American Association of Geographers American Association of Geographers
2009 Annual Meeting, Las Vegas, NV Online Program
Paper Session:

4435 New Approaches for Measuring the Geography of Internet Traffic

is scheduled on Wednesday, 3/25/09, from 1:00 PM - 2:40 PM in Skybox 207, Riviera Hotel, 2nd Floor

Sponsorship(s):
Communication Geography Specialty Group
Transportation Geography Specialty Group
Cyberinfrastructure Specialty Group

Organizer(s):
Frank Witlox - Ghent University
Mark I. Wilson - Michigan State University

Chair(s):
Ben Derudder - GHENT UNIVERSITY

Abstract(s):
 
1:00 PM   Introduction: Frank Witlox - Ghent University

 
1:05 PM   Author(s): *Mark I. Wilson - Michigan State University
Kenneth E Corey - Michigan State University

 Abstract Title: Approaching Ubiquity: Global Trends and Issues in ICT Access and Use

1:25 PM   Author(s): *Emmanouil Tranos - PhD Candidate

 Abstract Title: Internet Infrastructure and Economic Development in the European city-regions

1:45 PM   Author(s): *Lomme Devriendt - University of Ghent
Ben Derudder - University of Ghent
Frank Witlox - University of Ghent

 Abstract Title: DIGITAL VERSUS PHYSICAL INTER-CITY FLOWS. COMPARING INTERNET AND AIRLINE TRAFFIC FLOWS IN THE CONTEXT OF THE EUROPEAN CITY NETWORK.

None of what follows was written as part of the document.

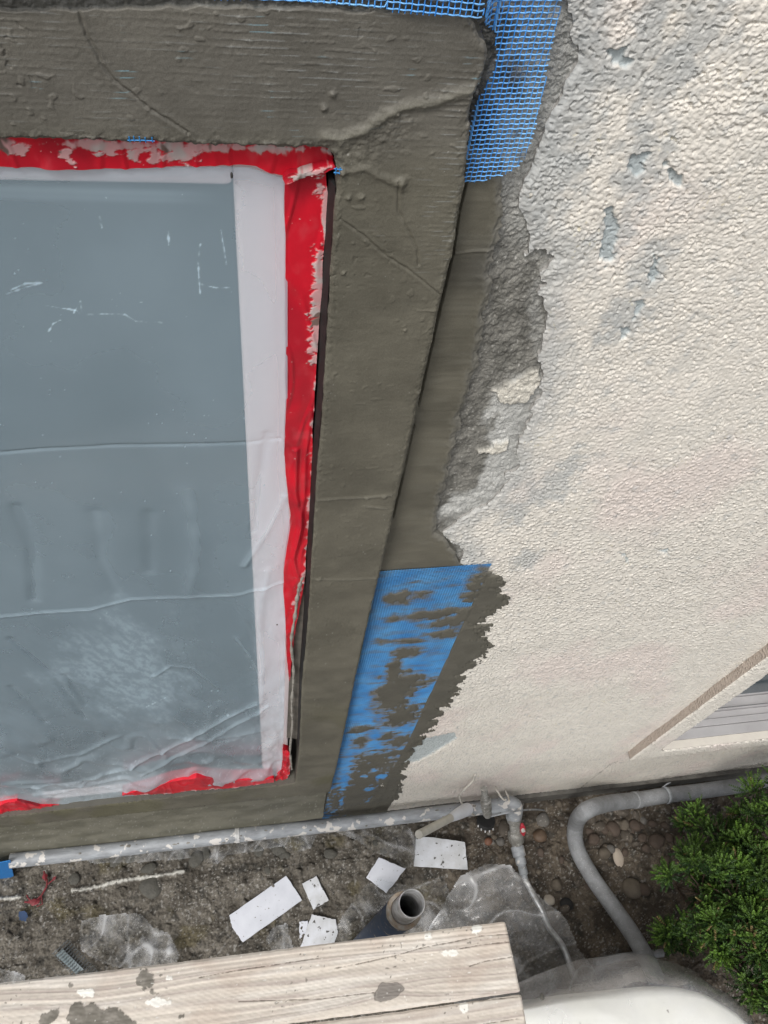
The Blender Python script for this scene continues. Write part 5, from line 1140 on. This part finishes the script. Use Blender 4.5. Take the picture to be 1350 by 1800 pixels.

2:05 PM   Author(s): *Stanley D. Brunn - University of Kentucky

 Abstract Title: Classification of World Cities Based on Hyperlink Volume

2:25 PM   Discussant: Richard Hanley

 

Discussant(s):
Richard Hanley
Introducer(s):
Frank Witlox - Ghent University


Session Description: Over the past few years, the empirical study of the geography of the Internet traffic has been largely based on capacity data such as backbone bandwidth size. Researchers thereby argue that, because it is virtually impossible to obtain measures of the actual volume of data flows between/in geographic locations, this backbone bandwidth size indicator (or more precisely: the partial bandwidth capacity) has been the best proxy around. However, for the second year in a row now, the total international Internet capacity grew faster than the actual Internet traffic. Furthermore, the degree of utilisation varies significantly geographically: while utilisation on international links to Europe and Asia fell in 2008, they rose in the US and Canada and Latin America (even to the degree that it outpaced the deployment of new Internet bandwidth). Overall, this implies that is increasingly difficult to sustain the notion that digital inter-city connections can be measured properly based on this bandwidth indicator. Taken together, this suggests that we need a number of new approaches for measuring the Internet traffic between/in geographic locations. The formative purpose of this session is to think about how other approaches (e.g. VoIP traffic, geo-coding of IP-addresses, exchange points traffic, generated traffic at/between places in cyberspace) may provide us with alternatives for bandwidth volume as a measure for revealing the geography of Internet traffic, including alternative conceptual approaches for studying urban digital accessibility.